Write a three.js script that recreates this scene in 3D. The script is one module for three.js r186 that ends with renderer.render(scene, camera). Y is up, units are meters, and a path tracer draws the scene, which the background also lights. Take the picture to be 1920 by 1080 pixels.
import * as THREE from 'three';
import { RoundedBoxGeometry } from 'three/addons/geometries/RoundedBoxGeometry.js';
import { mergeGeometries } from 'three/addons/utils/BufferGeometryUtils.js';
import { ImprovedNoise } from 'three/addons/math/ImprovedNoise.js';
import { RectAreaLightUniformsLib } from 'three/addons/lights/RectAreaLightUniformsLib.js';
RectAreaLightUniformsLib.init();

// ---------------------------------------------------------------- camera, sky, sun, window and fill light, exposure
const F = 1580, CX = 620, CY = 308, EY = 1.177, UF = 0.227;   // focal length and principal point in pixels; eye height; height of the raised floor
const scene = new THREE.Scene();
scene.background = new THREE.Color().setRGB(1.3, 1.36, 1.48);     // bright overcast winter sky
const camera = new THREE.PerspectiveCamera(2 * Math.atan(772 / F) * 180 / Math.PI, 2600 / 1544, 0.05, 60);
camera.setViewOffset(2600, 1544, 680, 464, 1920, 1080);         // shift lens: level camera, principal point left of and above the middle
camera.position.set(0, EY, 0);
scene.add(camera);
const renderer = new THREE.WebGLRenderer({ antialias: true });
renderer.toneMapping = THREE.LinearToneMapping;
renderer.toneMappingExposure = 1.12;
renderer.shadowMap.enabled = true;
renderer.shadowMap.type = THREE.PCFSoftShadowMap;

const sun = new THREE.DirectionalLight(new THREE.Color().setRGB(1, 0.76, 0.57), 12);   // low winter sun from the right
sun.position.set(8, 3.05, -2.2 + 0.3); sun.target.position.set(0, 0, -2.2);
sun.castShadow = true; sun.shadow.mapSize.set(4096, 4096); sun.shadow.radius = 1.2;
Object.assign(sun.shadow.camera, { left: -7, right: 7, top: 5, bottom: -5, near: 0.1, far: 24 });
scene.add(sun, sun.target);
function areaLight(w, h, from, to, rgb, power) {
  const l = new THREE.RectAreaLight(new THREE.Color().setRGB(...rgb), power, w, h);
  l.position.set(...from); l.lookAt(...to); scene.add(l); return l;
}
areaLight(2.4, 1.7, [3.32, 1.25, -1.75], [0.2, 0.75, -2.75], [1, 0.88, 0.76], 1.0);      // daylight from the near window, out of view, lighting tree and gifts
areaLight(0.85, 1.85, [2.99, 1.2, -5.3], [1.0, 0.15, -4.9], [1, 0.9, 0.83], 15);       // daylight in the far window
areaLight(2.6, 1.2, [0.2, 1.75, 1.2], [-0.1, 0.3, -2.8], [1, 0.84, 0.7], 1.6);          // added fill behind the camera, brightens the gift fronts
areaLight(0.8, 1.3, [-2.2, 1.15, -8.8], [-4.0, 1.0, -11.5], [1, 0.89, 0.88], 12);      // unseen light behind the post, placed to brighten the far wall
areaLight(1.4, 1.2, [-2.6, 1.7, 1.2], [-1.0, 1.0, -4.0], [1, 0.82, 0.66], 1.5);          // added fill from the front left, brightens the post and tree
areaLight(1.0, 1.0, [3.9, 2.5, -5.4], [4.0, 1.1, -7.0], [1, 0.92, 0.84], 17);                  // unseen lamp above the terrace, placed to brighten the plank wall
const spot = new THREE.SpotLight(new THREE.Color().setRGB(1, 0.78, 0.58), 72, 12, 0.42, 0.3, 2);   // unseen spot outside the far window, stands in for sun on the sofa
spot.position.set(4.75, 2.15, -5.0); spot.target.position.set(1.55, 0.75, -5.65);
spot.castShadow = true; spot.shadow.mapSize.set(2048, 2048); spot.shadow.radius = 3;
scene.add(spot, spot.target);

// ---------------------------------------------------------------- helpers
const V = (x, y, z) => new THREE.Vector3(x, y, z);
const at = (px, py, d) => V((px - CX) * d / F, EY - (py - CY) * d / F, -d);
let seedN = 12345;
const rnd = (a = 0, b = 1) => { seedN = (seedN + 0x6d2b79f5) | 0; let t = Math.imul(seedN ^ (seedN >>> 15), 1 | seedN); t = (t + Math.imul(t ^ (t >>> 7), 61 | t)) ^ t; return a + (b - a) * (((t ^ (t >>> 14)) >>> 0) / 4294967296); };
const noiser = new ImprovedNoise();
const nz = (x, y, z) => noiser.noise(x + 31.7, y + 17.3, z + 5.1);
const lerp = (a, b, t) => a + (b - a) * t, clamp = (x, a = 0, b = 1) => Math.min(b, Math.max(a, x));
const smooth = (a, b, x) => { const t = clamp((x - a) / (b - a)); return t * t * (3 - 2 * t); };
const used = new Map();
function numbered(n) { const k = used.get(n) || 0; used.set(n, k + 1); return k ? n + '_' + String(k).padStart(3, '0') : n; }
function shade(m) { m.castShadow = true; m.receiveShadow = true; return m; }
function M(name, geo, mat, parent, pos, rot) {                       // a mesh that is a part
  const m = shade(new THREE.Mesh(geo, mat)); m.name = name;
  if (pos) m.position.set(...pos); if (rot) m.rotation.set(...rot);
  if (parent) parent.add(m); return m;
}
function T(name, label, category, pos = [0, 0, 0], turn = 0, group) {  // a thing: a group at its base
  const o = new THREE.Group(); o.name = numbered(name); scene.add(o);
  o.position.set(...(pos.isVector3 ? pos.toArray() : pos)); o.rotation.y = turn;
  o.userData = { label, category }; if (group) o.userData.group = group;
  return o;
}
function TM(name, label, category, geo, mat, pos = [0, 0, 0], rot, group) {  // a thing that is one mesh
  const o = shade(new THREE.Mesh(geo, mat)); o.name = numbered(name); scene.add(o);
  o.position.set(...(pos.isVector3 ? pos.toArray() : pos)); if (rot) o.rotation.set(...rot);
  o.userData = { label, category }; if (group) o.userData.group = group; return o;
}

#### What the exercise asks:
Please output the entire listing exactly as it stands.

#### Correct output:
Write a three.js script that recreates this scene in 3D. The script is one module for three.js r186 that ends with renderer.render(scene, camera). Y is up, units are meters, and a path tracer draws the scene, which the background also lights. Take the picture to be 1920 by 1080 pixels.
import * as THREE from 'three';
import { RoundedBoxGeometry } from 'three/addons/geometries/RoundedBoxGeometry.js';
import { mergeGeometries } from 'three/addons/utils/BufferGeometryUtils.js';
import { ImprovedNoise } from 'three/addons/math/ImprovedNoise.js';
import { RectAreaLightUniformsLib } from 'three/addons/lights/RectAreaLightUniformsLib.js';
RectAreaLightUniformsLib.init();

// ---------------------------------------------------------------- camera, sky, sun, window and fill light, exposure
const F = 1580, CX = 620, CY = 308, EY = 1.177, UF = 0.227;   // focal length and principal point in pixels; eye height; height of the raised floor
const scene = new THREE.Scene();
scene.background = new THREE.Color().setRGB(1.3, 1.36, 1.48);     // bright overcast winter sky
const camera = new THREE.PerspectiveCamera(2 * Math.atan(772 / F) * 180 / Math.PI, 2600 / 1544, 0.05, 60);
camera.setViewOffset(2600, 1544, 680, 464, 1920, 1080);         // shift lens: level camera, principal point left of and above the middle
camera.position.set(0, EY, 0);
scene.add(camera);
const renderer = new THREE.WebGLRenderer({ antialias: true });
renderer.toneMapping = THREE.LinearToneMapping;
renderer.toneMappingExposure = 1.12;
renderer.shadowMap.enabled = true;
renderer.shadowMap.type = THREE.PCFSoftShadowMap;

const sun = new THREE.DirectionalLight(new THREE.Color().setRGB(1, 0.76, 0.57), 12);   // low winter sun from the right
sun.position.set(8, 3.05, -2.2 + 0.3); sun.target.position.set(0, 0, -2.2);
sun.castShadow = true; sun.shadow.mapSize.set(4096, 4096); sun.shadow.radius = 1.2;
Object.assign(sun.shadow.camera, { left: -7, right: 7, top: 5, bottom: -5, near: 0.1, far: 24 });
scene.add(sun, sun.target);
function areaLight(w, h, from, to, rgb, power) {
  const l = new THREE.RectAreaLight(new THREE.Color().setRGB(...rgb), power, w, h);
  l.position.set(...from); l.lookAt(...to); scene.add(l); return l;
}
areaLight(2.4, 1.7, [3.32, 1.25, -1.75], [0.2, 0.75, -2.75], [1, 0.88, 0.76], 1.0);      // daylight from the near window, out of view, lighting tree and gifts
areaLight(0.85, 1.85, [2.99, 1.2, -5.3], [1.0, 0.15, -4.9], [1, 0.9, 0.83], 15);       // daylight in the far window
areaLight(2.6, 1.2, [0.2, 1.75, 1.2], [-0.1, 0.3, -2.8], [1, 0.84, 0.7], 1.6);          // added fill behind the camera, brightens the gift fronts
areaLight(0.8, 1.3, [-2.2, 1.15, -8.8], [-4.0, 1.0, -11.5], [1, 0.89, 0.88], 12);      // unseen light behind the post, placed to brighten the far wall
areaLight(1.4, 1.2, [-2.6, 1.7, 1.2], [-1.0, 1.0, -4.0], [1, 0.82, 0.66], 1.5);          // added fill from the front left, brightens the post and tree
areaLight(1.0, 1.0, [3.9, 2.5, -5.4], [4.0, 1.1, -7.0], [1, 0.92, 0.84], 17);                  // unseen lamp above the terrace, placed to brighten the plank wall
const spot = new THREE.SpotLight(new THREE.Color().setRGB(1, 0.78, 0.58), 72, 12, 0.42, 0.3, 2);   // unseen spot outside the far window, stands in for sun on the sofa
spot.position.set(4.75, 2.15, -5.0); spot.target.position.set(1.55, 0.75, -5.65);
spot.castShadow = true; spot.shadow.mapSize.set(2048, 2048); spot.shadow.radius = 3;
scene.add(spot, spot.target);

// ---------------------------------------------------------------- helpers
const V = (x, y, z) => new THREE.Vector3(x, y, z);
const at = (px, py, d) => V((px - CX) * d / F, EY - (py - CY) * d / F, -d);
let seedN = 12345;
const rnd = (a = 0, b = 1) => { seedN = (seedN + 0x6d2b79f5) | 0; let t = Math.imul(seedN ^ (seedN >>> 15), 1 | seedN); t = (t + Math.imul(t ^ (t >>> 7), 61 | t)) ^ t; return a + (b - a) * (((t ^ (t >>> 14)) >>> 0) / 4294967296); };
const noiser = new ImprovedNoise();
const nz = (x, y, z) => noiser.noise(x + 31.7, y + 17.3, z + 5.1);
const lerp = (a, b, t) => a + (b - a) * t, clamp = (x, a = 0, b = 1) => Math.min(b, Math.max(a, x));
const smooth = (a, b, x) => { const t = clamp((x - a) / (b - a)); return t * t * (3 - 2 * t); };
const used = new Map();
function numbered(n) { const k = used.get(n) || 0; used.set(n, k + 1); return k ? n + '_' + String(k).padStart(3, '0') : n; }
function shade(m) { m.castShadow = true; m.receiveShadow = true; return m; }
function M(name, geo, mat, parent, pos, rot) {                       // a mesh that is a part
  const m = shade(new THREE.Mesh(geo, mat)); m.name = name;
  if (pos) m.position.set(...pos); if (rot) m.rotation.set(...rot);
  if (parent) parent.add(m); return m;
}
function T(name, label, category, pos = [0, 0, 0], turn = 0, group) {  // a thing: a group at its base
  const o = new THREE.Group(); o.name = numbered(name); scene.add(o);
  o.position.set(...(pos.isVector3 ? pos.toArray() : pos)); o.rotation.y = turn;
  o.userData = { label, category }; if (group) o.userData.group = group;
  return o;
}
function TM(name, label, category, geo, mat, pos = [0, 0, 0], rot, group) {  // a thing that is one mesh
  const o = shade(new THREE.Mesh(geo, mat)); o.name = numbered(name); scene.add(o);
  o.position.set(...(pos.isVector3 ? pos.toArray() : pos)); if (rot) o.rotation.set(...rot);
  o.userData = { label, category }; if (group) o.userData.group = group; return o;
}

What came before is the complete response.